Re: RARA-AVIS: Chet Drum (was Phillips & Brussels bookstores)

From: JIM DOHERTY ( jimdohertyjr@yahoo.com)
Date: 16 May 2002


Jeremy,

Re your question below:

> I have never seen any reference to Chet Drum
> anywhere
> at all. Are they in the same vein as Gall, Helm and
> Durrrell? Are they widely available? Are they any
> good?

Chet Drum was a popular PI character in the '50s and
'60s who appeared in a long series of Gold Medal novels written by Stephen Marlowe (a pseudonym of Milton Lesser, who later went to court and made it his legal name).

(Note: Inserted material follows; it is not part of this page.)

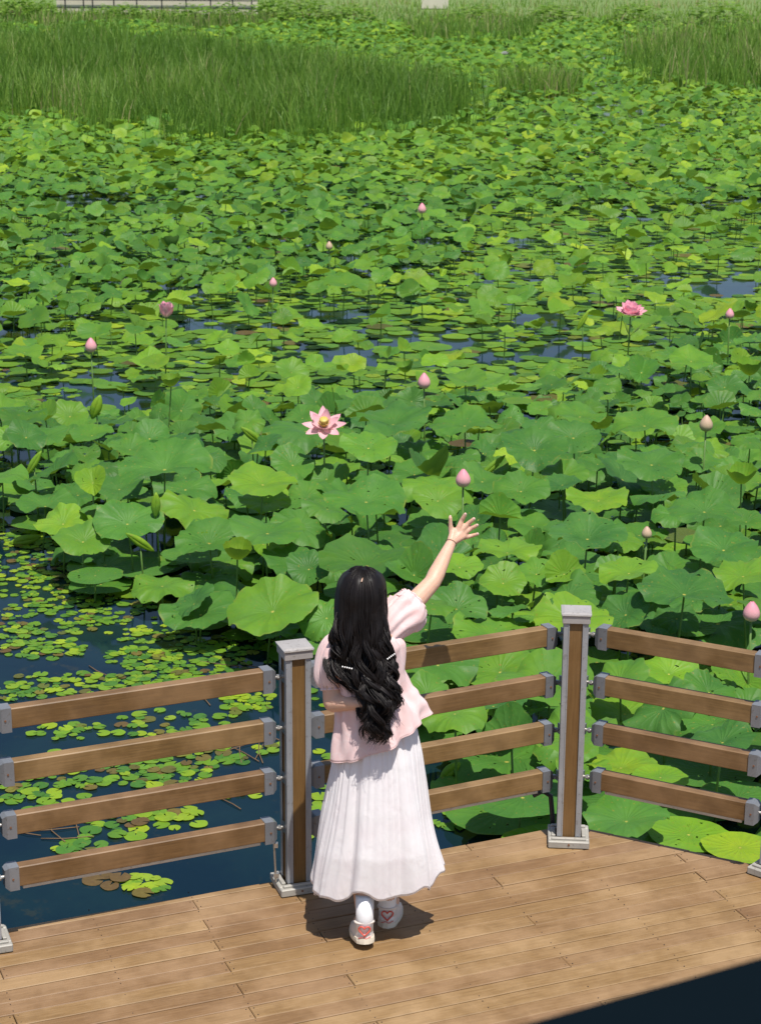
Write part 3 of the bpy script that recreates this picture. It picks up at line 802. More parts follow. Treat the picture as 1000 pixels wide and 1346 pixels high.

Drum followed the Chandler paradigm in virtually all respects (30-ish, unmarried ex-cop, operating a one man agency in a large US city, telling his own stories in the first person). To this familiar recipe was added a new ingredient, world travel. Thous Drum was based in Washington, DC, almost all of his cases take him to a different foreign country. He's made the pilgrimage to Mecca, solved a murder in Moscow's Gorky Park years before Martin Cruz Smith ever ehard of the place, made it to Rome in time for the 1960 Olympics, and had two cases in Berlin, one before the Wall, one after. Like many PIs in the 50s and 60s, a lot of his cases involved espionage. In fact, this was the case with Drum more often than not, given the international nature of his cases. Kevin Smith has a page on Drum at his THRILLING DETECTIVE website. You can find it at:

http://www.thrillingdetective.com/drum.html

You can find his books in used stores if you're willing to dig.